By Nick Bunkley, Crain News Service
DETROIT (March 26, 2014) — General Motors Co.'s investigation of faulty ignitions turned up more than 250 crashes in which airbags failed to deploy on cars that have not been recalled, according to a lawsuit filed against the auto maker this week.
The lawsuit was filed jointly by 12 law firms, including one that previously reached a settlement with GM in the case of a Georgia woman who died in a 2010 Chevrolet Cobalt crash. The lawyer in that case, Lance Cooper, forced GM to turn over hundreds of documents and deposed about a dozen GM engineers. Some of the information Mr. Cooper gathered appears publicly for the first time in the new lawsuit.
The suit says that, despite a design change to the Cobalt's ignition switch during the 2007 model year, GM continued receiving reports of airbags failing in Cobalts from the 2008 through 2010 model years. The recall issued in February covers 1.6 million cars worldwide, including 2005-07 Cobalts and 2003-07 Saturn Ions.
The suit, filed in San Francisco federal court, said GM in 2005 rejected changes that engineers considered to be a “sure solution” to complaints of cars stalling, due partly to the cost involved. The solution comprised a longer detent plunger in the ignition switch, a change that ultimately was made in 2006, and mounting the ignition cylinder higher on the steering column to prevent a driver's knee from bumping it inadvertently.
“GM's engineers understood that increasing the detent in the ignition switch alone was not a solution to the problem,” the lawsuit said, “but GM concealed—and continues to conceal from the public…the nature and extent of the defects, which the current recall will not cure.”
The suit has 13 named plaintiffs, four of whom are listed as owning Cobalts from model years that have not been recalled.
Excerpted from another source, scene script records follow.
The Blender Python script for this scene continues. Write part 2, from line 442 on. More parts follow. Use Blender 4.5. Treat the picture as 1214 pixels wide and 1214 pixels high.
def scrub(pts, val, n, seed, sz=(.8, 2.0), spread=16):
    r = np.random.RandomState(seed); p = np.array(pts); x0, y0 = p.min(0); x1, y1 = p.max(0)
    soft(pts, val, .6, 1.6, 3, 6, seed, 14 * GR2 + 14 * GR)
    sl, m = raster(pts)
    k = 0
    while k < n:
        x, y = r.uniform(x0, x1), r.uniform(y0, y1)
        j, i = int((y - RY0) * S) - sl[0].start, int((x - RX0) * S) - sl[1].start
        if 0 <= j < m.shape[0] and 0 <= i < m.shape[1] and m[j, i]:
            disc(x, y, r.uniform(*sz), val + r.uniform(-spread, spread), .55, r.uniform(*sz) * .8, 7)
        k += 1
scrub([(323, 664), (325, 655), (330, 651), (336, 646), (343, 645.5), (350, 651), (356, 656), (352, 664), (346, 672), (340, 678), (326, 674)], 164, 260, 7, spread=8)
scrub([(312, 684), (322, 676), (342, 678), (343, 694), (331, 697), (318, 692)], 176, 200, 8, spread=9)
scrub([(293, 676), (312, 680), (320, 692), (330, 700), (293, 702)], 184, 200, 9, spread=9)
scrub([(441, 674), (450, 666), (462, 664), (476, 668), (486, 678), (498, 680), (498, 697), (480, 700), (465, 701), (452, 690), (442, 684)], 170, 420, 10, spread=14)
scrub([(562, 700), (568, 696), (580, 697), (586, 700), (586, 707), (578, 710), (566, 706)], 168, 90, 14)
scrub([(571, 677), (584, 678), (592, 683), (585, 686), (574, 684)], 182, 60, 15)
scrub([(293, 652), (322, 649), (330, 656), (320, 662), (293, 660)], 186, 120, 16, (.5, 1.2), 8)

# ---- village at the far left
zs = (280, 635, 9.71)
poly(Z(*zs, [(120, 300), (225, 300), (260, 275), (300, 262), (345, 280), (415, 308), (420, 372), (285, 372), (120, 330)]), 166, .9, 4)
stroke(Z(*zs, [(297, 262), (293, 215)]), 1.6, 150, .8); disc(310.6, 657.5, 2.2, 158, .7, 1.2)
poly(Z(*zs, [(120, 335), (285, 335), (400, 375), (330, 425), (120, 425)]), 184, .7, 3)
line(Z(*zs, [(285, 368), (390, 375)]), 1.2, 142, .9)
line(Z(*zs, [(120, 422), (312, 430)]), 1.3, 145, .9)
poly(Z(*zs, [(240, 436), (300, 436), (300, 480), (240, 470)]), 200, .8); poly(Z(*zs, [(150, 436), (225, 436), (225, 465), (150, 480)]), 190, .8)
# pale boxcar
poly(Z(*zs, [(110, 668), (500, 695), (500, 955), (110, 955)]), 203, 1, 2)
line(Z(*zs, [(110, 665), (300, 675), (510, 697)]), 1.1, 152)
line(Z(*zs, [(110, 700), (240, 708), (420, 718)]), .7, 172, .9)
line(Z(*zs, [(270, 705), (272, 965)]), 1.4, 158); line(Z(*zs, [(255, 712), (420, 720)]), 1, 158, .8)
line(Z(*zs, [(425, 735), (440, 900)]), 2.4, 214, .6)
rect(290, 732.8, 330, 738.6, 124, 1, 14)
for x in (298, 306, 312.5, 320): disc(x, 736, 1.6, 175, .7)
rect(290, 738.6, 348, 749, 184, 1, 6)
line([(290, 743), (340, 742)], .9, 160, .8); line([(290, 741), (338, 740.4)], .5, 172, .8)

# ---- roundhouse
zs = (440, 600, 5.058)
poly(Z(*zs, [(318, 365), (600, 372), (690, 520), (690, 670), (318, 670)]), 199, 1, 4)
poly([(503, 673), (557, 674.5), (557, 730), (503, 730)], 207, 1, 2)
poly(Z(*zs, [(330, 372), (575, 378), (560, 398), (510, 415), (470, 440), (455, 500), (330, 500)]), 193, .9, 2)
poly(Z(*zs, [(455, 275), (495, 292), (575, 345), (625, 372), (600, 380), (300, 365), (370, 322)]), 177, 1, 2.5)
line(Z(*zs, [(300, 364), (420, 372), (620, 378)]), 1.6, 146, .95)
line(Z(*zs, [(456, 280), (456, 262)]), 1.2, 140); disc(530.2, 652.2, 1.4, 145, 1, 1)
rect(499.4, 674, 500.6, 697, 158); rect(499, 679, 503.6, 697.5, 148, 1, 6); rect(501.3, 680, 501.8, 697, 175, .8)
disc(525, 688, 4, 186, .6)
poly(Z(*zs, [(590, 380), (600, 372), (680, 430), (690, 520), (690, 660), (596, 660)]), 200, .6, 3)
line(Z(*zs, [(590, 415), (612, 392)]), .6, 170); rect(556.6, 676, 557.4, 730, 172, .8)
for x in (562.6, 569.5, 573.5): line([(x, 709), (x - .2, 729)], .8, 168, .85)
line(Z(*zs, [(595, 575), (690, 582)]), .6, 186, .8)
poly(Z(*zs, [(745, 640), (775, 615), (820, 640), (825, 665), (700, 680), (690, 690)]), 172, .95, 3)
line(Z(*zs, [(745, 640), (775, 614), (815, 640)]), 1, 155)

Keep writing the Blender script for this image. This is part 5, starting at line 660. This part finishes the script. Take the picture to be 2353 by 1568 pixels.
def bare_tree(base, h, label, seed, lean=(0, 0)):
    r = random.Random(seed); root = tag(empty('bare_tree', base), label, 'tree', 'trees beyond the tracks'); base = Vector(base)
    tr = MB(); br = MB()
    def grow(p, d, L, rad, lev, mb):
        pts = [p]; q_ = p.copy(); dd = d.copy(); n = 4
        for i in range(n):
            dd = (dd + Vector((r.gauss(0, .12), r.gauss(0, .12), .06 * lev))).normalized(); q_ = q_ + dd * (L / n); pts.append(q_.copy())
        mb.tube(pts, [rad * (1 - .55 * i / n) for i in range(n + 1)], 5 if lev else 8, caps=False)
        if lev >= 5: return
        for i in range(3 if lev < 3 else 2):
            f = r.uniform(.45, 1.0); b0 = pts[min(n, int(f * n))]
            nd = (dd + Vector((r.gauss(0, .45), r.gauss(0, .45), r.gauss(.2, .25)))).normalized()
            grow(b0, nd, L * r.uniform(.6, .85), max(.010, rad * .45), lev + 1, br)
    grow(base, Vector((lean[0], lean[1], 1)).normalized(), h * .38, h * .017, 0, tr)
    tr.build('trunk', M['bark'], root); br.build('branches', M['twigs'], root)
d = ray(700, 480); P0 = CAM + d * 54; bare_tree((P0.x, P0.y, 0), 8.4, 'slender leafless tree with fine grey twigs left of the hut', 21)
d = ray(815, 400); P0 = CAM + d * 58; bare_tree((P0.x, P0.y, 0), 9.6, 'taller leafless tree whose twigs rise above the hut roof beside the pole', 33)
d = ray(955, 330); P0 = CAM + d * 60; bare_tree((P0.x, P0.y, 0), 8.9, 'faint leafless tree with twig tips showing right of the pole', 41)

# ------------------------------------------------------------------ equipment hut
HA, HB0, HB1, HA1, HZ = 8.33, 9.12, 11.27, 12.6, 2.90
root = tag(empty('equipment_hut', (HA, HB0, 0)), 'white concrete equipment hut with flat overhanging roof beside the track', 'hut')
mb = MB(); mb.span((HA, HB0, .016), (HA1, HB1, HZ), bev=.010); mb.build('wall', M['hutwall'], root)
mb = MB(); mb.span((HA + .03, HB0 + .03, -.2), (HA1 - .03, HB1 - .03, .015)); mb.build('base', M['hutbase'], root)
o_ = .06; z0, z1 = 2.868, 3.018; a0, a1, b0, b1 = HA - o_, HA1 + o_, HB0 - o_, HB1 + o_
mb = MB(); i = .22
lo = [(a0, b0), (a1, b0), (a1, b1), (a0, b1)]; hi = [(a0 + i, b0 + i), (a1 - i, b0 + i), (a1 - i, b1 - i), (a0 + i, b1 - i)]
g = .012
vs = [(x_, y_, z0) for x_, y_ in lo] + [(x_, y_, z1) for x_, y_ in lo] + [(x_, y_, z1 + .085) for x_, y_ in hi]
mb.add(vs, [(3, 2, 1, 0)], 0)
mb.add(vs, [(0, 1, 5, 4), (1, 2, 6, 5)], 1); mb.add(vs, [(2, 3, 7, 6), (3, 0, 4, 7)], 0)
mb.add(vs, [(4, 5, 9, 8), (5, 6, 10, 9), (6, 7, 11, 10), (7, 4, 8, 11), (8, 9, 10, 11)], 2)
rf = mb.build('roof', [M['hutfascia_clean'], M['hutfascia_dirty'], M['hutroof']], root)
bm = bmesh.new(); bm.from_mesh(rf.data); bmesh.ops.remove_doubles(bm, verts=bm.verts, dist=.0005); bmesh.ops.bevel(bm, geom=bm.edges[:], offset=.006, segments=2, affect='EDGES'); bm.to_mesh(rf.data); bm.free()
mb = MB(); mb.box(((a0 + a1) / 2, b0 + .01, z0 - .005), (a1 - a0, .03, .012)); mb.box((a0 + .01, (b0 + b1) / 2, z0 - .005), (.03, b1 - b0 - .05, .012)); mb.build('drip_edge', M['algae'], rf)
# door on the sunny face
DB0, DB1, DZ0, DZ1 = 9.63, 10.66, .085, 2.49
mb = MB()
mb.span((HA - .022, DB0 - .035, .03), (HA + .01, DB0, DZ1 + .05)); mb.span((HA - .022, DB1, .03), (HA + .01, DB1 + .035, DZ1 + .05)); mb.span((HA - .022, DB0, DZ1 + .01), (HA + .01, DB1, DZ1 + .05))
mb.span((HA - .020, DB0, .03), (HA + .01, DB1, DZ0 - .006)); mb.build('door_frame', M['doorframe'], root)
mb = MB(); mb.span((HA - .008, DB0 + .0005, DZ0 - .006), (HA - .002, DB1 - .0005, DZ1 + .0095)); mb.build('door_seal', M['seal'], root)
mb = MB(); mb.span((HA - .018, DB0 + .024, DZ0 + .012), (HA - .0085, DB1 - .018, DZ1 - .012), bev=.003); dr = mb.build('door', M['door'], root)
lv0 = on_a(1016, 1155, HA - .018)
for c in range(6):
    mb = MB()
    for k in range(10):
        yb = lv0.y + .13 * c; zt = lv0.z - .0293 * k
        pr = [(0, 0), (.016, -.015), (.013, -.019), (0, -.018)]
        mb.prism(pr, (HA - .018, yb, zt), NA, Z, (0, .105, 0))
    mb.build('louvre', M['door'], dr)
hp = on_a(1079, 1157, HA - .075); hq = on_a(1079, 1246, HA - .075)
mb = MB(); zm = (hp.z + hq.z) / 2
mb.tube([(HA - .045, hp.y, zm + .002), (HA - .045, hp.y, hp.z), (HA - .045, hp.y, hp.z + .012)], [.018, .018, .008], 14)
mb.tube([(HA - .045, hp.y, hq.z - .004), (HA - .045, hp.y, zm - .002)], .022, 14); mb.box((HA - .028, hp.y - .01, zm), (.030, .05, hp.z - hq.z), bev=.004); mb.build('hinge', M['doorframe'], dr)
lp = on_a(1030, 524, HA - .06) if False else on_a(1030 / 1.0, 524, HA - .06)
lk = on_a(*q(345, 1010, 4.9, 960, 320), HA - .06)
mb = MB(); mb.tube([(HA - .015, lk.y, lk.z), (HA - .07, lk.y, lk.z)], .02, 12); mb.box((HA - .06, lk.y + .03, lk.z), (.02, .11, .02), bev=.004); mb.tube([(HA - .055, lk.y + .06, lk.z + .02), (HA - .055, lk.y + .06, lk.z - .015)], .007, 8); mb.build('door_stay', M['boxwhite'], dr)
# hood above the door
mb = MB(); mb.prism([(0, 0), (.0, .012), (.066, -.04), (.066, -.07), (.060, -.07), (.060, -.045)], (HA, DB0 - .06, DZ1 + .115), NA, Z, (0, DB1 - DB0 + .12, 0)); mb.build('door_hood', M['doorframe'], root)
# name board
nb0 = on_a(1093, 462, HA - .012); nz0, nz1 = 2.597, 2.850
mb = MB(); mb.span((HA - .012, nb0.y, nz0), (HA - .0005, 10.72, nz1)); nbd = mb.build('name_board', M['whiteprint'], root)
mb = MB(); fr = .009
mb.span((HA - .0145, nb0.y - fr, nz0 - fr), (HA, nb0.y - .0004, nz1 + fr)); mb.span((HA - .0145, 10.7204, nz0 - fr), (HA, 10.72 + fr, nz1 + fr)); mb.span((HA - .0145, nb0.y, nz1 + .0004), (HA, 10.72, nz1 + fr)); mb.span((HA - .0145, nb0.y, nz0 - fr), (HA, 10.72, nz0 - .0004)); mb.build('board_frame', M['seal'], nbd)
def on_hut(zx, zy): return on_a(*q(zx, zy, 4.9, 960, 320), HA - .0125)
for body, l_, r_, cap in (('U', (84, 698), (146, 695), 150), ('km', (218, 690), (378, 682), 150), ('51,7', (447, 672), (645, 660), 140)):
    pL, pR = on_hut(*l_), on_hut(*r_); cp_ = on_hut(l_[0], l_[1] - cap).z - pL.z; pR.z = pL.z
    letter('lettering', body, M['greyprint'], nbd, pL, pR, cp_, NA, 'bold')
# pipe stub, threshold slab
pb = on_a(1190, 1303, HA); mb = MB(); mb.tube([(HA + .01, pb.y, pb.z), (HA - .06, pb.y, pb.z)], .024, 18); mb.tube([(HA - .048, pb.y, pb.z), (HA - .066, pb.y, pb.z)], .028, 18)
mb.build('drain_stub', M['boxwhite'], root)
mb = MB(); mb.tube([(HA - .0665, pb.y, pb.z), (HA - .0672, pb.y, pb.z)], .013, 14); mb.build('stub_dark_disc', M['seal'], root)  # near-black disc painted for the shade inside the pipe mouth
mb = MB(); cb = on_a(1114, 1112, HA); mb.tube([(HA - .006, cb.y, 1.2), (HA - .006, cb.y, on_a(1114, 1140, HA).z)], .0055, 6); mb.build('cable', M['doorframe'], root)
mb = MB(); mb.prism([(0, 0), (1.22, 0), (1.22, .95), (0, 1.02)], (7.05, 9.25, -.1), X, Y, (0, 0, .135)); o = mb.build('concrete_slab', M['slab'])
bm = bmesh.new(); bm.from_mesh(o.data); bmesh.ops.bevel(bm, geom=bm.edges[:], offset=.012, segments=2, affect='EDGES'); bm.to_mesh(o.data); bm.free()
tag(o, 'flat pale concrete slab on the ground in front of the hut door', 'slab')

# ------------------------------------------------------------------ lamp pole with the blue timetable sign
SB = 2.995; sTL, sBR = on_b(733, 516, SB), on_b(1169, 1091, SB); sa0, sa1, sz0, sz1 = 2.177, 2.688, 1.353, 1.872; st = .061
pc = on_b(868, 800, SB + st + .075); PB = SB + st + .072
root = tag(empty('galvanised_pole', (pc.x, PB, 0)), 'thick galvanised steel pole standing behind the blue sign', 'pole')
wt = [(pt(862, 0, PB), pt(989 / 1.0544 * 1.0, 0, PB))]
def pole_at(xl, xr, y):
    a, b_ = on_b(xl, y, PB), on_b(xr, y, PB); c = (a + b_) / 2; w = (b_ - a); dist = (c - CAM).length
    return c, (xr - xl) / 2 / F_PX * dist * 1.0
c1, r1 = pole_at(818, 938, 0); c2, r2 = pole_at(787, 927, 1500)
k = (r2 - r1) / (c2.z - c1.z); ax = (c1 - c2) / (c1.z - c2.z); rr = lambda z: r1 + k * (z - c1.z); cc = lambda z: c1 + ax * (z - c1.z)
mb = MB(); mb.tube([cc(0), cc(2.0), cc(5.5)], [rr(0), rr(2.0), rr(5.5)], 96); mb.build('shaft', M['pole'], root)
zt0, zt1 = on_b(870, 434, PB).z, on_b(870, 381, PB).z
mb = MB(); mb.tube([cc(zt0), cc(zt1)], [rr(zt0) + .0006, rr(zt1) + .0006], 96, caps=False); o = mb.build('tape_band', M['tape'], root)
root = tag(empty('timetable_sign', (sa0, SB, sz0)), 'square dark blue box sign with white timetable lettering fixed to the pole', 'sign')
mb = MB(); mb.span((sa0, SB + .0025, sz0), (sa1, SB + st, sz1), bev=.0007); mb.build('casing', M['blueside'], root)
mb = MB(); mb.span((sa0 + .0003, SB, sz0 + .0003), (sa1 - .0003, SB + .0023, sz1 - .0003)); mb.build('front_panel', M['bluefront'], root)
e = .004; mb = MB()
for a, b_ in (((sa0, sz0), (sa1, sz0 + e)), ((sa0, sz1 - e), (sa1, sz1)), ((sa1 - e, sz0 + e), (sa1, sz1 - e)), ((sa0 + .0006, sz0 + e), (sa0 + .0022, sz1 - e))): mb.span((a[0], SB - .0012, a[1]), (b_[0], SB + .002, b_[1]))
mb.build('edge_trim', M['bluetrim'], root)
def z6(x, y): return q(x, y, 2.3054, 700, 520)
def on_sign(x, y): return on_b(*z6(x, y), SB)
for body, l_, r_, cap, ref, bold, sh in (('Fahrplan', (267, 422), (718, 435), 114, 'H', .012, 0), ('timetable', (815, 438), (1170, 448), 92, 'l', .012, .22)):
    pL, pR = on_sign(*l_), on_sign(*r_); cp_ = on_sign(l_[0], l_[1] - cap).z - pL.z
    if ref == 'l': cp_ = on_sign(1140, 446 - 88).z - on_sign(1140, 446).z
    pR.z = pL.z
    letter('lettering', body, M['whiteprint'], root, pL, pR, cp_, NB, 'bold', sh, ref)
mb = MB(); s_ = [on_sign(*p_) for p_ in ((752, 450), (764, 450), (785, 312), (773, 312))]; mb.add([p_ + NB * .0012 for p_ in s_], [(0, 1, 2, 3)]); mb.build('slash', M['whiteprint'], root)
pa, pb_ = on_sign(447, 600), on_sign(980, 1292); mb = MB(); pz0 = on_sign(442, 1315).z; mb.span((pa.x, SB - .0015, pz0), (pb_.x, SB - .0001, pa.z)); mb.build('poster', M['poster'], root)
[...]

It says six of the plaintiffs bought their cars after GM's 2009 bankruptcy.
A GM spokesman declined to comment on the lawsuit, as well as on other cases that have been brought in recent days.
“GM's first focus is on ensuring the safety and peace of mind of our customers involved in the recall and fixing their vehicles,” the company wrote in an emailed statement. “We are recalling all of the vehicles that were manufactured with the specific ignition switch involved in this condition.”